Find each line with the string "Blender" and report it.
## START Entries supplied
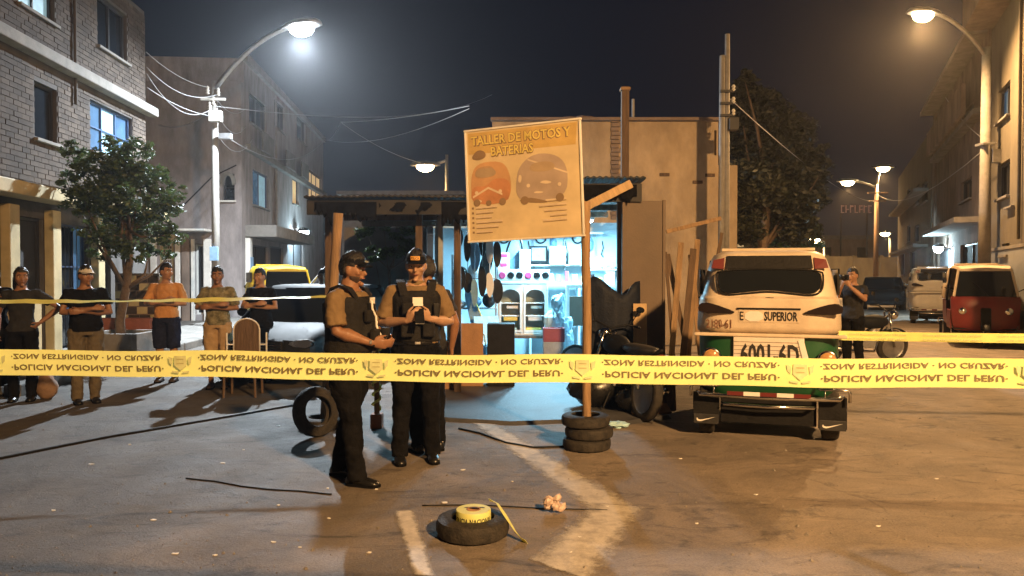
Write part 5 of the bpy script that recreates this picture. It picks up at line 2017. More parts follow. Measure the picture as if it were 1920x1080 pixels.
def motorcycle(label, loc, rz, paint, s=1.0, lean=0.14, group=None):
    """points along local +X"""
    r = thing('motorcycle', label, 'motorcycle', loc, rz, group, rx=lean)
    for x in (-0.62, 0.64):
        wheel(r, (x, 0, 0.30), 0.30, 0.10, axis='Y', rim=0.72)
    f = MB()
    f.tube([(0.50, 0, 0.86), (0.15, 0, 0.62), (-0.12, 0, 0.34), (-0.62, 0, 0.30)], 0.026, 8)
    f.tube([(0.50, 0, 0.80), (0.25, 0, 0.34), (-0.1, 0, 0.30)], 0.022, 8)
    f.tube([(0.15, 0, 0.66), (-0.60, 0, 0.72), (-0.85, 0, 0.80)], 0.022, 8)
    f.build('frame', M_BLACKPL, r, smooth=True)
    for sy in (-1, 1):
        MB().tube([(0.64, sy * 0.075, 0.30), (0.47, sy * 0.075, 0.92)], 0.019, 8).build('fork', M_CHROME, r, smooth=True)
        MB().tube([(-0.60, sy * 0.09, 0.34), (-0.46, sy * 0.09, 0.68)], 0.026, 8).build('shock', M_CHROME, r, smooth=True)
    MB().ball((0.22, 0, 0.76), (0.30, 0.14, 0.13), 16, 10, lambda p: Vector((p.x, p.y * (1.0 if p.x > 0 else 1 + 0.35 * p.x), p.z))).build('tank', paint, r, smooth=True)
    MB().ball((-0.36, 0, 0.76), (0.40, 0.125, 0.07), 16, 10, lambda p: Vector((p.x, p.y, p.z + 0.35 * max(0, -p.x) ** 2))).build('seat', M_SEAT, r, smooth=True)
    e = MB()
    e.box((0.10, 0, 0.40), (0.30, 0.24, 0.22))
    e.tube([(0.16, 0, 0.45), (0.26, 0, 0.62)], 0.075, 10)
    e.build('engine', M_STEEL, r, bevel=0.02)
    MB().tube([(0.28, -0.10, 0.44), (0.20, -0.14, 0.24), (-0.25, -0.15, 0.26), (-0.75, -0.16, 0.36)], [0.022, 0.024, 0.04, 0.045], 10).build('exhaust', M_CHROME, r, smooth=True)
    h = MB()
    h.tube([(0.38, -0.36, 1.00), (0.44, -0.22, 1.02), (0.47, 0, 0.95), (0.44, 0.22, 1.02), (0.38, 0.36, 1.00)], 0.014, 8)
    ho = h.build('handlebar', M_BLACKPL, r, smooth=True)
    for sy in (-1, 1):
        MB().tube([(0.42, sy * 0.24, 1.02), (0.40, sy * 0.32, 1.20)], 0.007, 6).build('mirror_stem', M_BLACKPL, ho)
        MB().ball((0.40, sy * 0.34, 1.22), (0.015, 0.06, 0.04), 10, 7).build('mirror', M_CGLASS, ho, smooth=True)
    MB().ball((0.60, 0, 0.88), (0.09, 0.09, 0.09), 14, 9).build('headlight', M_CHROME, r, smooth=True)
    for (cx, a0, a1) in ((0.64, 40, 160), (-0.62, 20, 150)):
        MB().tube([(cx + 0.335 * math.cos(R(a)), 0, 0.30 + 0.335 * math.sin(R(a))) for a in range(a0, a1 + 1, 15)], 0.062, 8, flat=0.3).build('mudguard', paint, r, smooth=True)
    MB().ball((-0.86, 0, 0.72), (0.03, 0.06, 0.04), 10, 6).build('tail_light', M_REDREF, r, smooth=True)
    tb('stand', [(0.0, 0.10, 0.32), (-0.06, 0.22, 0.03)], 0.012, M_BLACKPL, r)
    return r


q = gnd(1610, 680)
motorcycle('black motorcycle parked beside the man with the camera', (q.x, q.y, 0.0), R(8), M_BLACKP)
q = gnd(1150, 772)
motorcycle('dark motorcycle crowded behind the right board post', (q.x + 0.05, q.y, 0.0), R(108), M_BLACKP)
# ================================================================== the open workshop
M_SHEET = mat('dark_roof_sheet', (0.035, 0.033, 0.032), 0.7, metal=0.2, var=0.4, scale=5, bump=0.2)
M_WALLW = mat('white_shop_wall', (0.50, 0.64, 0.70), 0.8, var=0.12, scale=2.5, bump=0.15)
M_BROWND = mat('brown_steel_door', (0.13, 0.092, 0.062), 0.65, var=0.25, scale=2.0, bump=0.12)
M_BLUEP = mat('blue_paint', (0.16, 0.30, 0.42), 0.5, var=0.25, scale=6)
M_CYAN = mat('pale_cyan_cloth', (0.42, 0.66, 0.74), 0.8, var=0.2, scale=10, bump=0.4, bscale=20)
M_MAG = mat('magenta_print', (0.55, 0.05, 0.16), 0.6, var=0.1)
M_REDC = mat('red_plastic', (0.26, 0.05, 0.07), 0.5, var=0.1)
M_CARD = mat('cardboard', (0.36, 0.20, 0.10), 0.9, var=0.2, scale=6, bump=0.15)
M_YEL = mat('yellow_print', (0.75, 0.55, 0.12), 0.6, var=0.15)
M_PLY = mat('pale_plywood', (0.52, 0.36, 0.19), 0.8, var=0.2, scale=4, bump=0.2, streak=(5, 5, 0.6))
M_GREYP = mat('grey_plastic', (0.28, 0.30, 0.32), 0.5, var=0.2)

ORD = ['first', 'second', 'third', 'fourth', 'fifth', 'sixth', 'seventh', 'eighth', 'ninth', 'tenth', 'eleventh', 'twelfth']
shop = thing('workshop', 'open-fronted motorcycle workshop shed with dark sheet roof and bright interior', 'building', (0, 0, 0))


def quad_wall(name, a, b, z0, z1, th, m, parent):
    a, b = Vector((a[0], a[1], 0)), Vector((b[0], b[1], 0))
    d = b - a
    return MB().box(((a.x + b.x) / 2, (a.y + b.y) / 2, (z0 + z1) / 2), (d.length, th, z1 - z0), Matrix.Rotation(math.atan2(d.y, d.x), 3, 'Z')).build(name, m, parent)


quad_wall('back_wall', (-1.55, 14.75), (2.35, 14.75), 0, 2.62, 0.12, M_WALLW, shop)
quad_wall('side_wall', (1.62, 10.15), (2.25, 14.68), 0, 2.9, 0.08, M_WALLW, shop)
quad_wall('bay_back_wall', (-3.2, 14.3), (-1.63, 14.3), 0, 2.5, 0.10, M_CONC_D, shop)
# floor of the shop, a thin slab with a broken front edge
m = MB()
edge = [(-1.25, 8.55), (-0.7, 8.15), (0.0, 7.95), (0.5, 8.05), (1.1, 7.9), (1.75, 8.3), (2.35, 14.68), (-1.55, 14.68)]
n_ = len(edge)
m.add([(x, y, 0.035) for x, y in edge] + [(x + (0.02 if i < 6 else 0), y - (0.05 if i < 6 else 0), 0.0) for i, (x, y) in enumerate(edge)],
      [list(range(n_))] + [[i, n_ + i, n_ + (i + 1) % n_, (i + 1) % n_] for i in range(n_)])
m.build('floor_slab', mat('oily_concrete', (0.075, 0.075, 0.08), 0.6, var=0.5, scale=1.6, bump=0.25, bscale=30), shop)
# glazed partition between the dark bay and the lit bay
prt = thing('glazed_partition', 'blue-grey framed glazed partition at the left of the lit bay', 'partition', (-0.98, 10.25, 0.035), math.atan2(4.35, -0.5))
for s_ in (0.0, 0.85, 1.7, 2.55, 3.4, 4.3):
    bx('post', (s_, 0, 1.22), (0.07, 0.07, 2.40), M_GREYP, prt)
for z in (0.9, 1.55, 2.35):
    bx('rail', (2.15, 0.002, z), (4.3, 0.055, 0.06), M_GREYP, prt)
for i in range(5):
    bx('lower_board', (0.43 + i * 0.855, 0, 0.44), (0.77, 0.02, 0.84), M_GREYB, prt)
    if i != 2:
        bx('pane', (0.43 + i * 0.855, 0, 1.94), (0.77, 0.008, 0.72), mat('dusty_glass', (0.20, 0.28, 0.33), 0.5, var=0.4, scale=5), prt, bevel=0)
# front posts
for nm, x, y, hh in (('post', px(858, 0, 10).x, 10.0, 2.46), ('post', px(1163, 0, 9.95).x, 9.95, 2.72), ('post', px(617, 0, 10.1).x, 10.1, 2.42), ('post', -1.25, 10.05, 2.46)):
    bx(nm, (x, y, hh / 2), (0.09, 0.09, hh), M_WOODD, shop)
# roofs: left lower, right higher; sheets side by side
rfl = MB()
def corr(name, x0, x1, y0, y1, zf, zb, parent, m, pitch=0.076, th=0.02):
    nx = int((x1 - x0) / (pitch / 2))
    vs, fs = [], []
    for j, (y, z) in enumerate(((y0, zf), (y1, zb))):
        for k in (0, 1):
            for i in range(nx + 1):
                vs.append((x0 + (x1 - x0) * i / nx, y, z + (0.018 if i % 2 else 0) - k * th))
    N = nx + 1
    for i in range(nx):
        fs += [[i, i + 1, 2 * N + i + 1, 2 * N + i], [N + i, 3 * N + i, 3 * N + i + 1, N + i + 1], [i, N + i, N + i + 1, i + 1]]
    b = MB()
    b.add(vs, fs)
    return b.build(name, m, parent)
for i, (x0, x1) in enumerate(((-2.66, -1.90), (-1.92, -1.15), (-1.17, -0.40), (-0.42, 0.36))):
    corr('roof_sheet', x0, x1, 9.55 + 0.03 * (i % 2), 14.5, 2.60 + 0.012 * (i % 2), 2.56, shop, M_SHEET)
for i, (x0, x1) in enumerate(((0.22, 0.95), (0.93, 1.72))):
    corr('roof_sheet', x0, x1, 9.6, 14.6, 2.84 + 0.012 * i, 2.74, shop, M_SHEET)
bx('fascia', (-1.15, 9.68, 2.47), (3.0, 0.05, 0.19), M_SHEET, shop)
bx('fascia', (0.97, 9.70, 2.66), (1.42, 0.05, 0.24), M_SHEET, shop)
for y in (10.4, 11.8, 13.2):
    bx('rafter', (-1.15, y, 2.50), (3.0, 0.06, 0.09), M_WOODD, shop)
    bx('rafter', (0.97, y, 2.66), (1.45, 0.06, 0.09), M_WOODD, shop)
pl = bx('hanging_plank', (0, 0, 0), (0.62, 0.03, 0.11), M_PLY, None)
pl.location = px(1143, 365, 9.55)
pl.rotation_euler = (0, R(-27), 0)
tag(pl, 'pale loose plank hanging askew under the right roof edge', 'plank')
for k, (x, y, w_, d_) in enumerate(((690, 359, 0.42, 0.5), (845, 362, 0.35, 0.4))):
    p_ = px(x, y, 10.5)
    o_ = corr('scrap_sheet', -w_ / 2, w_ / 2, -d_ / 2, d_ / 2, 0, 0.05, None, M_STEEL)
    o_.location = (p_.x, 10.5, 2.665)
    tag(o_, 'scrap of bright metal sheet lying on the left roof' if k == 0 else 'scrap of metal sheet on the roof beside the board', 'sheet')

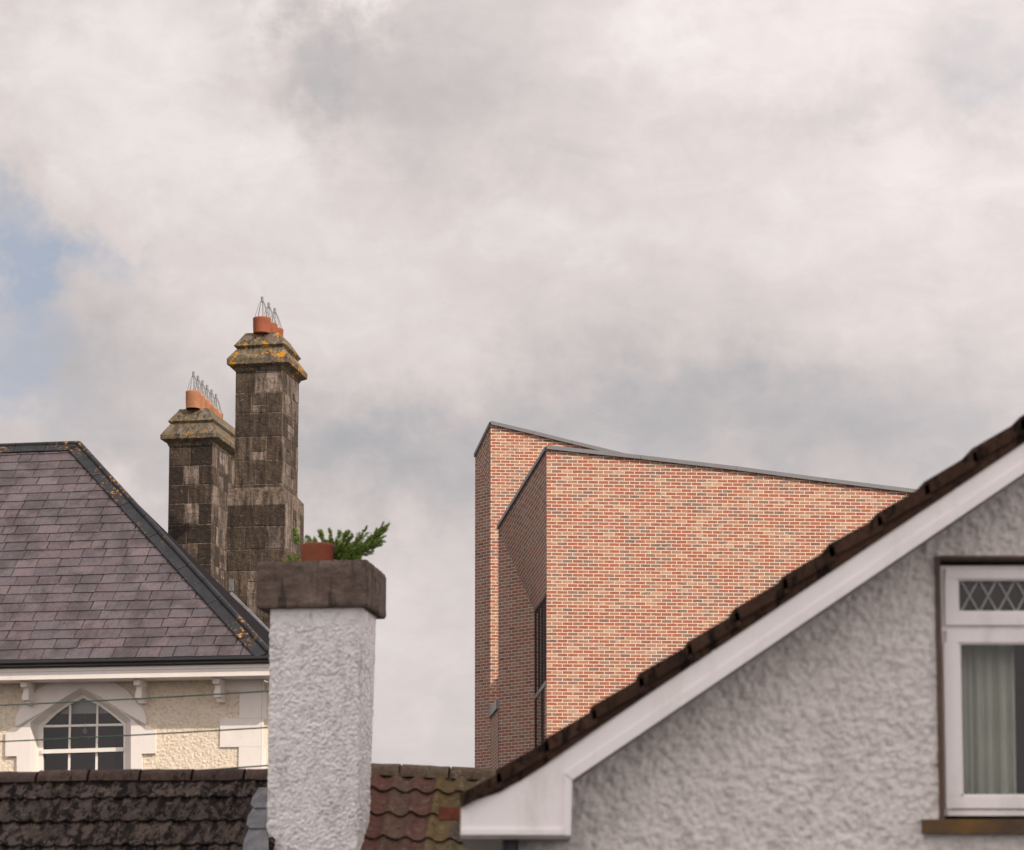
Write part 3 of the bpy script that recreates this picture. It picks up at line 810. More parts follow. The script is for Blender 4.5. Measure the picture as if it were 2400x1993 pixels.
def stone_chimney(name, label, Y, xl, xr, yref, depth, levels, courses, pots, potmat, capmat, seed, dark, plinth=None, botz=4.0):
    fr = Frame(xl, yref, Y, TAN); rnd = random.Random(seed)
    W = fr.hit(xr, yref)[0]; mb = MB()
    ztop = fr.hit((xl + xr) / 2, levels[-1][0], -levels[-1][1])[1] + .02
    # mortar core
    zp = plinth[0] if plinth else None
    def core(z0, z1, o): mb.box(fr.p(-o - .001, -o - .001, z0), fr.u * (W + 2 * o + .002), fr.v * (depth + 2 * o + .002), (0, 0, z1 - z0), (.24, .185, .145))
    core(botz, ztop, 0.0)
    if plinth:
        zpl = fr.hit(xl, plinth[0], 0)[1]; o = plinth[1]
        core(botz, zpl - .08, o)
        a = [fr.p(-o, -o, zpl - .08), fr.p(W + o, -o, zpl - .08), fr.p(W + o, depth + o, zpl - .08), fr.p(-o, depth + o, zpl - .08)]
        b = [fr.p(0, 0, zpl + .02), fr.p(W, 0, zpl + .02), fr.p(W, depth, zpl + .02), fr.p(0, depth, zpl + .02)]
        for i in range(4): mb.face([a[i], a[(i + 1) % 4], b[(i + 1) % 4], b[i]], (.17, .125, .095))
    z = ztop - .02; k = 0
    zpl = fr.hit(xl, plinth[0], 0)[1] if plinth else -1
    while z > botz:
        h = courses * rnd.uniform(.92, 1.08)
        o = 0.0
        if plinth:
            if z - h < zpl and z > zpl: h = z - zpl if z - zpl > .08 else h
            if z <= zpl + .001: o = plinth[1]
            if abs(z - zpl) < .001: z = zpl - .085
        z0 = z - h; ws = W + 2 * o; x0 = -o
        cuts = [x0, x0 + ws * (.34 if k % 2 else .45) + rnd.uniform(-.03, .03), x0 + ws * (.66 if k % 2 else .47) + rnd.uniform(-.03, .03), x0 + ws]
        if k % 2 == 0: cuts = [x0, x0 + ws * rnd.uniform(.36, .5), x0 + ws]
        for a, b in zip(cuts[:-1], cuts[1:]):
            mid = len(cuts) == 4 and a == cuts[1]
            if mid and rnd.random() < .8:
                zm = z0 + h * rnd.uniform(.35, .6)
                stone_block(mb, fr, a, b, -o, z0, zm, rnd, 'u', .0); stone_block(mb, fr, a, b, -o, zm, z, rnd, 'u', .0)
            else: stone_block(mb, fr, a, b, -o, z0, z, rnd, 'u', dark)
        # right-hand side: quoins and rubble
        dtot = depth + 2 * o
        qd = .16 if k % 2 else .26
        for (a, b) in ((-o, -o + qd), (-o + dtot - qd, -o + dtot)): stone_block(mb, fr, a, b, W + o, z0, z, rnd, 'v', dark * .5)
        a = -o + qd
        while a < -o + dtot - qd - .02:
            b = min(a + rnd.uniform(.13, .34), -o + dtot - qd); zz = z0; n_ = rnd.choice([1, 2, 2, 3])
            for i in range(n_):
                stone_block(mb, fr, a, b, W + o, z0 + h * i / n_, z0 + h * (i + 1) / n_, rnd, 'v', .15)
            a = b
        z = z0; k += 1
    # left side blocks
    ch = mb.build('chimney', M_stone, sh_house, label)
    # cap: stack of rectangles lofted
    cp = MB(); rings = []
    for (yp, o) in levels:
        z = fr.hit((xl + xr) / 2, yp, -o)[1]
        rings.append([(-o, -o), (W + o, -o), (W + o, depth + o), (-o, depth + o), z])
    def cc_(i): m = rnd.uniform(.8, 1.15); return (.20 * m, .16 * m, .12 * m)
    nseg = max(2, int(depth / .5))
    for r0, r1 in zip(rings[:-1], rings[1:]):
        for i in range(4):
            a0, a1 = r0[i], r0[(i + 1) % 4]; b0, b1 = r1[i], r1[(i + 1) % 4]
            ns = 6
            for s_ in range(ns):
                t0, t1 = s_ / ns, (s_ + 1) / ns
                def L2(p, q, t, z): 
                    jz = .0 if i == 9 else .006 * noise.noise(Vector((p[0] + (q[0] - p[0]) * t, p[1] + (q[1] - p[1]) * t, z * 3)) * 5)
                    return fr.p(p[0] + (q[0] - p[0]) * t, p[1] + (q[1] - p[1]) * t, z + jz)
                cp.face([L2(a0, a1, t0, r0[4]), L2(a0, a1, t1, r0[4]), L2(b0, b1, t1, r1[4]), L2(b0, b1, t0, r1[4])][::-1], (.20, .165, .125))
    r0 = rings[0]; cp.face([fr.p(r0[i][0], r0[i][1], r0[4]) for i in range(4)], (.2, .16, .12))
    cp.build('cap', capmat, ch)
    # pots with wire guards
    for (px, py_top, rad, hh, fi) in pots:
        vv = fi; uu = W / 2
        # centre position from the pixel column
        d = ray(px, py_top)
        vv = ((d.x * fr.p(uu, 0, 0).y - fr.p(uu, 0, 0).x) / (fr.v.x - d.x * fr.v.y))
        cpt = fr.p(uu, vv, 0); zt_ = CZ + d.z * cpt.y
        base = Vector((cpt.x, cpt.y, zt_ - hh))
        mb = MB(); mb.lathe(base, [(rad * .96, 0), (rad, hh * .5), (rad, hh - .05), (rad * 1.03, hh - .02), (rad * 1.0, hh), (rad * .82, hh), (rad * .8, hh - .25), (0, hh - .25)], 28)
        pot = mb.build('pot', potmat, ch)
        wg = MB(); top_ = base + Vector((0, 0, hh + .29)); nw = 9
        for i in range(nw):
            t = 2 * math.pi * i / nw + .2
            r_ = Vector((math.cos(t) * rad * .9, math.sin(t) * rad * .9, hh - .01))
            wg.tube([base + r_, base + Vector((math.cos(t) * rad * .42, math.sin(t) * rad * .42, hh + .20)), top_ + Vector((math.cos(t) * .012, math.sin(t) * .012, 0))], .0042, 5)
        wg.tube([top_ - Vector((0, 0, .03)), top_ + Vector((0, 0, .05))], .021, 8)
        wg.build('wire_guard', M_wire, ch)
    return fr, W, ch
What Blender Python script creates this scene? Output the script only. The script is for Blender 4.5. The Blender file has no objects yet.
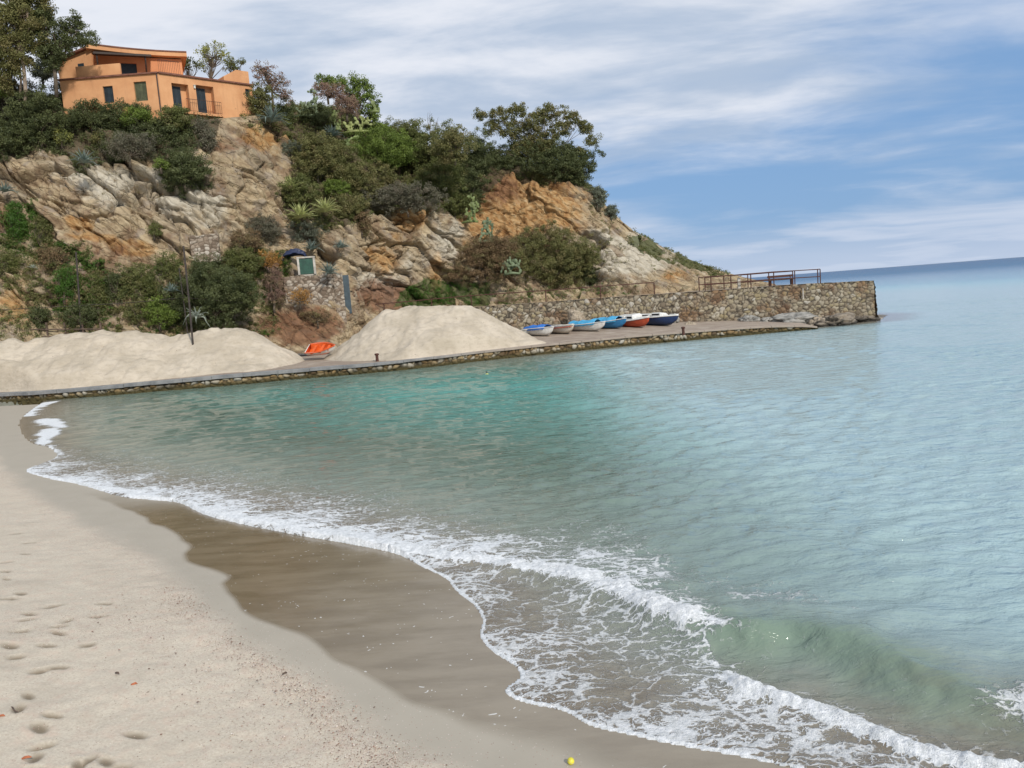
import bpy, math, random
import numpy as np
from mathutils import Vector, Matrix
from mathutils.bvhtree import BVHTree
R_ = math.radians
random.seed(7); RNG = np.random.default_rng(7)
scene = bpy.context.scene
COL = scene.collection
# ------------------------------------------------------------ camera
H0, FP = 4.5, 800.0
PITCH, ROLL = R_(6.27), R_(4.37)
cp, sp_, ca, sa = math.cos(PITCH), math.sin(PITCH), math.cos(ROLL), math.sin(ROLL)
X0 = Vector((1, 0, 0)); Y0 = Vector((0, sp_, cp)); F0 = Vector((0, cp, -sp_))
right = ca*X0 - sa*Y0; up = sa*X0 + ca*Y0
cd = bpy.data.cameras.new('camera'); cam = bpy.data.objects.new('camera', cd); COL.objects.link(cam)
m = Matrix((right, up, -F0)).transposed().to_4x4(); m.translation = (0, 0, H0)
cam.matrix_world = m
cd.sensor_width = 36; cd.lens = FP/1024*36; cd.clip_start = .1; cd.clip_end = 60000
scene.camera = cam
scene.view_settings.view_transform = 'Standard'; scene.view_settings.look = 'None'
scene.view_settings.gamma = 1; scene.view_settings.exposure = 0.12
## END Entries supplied
Answer to this task.
Write part 3 of the bpy script that recreates this picture. It picks up at line 810. More parts follow. The script is for Blender 4.5. Measure the picture as if it were 2400x1993 pixels.
What Blender Python script creates this scene? Output the script only. The script is for Blender 4.5. The Blender file has no objects yet.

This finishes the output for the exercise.